A Strike for Survival

Two thousand workers are now on strike at a Wisconsin plant. It's the kind of fight labor must win if it has any chance at reviving.


Two thousand workers at the Kohler faucet plant in southeastern Wisconsin have been walking the picket since November 16. Such a strike would have been commonplace decades ago. Nowadays it is a rarity — major strikes of over one thousand workers are few and far between. Even rarer are open-ended strikes at an industrial plant.

Today’s battered labor movement no longer thinks of watershed strikes; we are so beaten down and used to defeat that no particular loss is seen as critical. And sadly, it’s not as if labor must win this particular battle to survive. The truth is labor has learned to live with defeat. But a more fundamental point is at stake: labor must redevelop the ability to win this type of strike if we are to have any chance of survival.
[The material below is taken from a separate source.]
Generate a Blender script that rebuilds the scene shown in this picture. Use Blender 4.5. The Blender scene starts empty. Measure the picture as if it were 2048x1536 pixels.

The Kohler strike is an open-ended, large-scale, non-publicity-style strike in manufacturing, a traditionally organized industry. Labor has become adept at hit-and-run publicity strikes such as the Walmart, retail, and fast-food strikes of recent years. Although important, these are not fight-to-the-finish battles, nor do they involve anywhere near the number of workers or level of participation that this strike does. It is likely that more days of work lost to striking have accumulated in two weeks of the Kohler strike than in five years of retail and fast-food strike activity.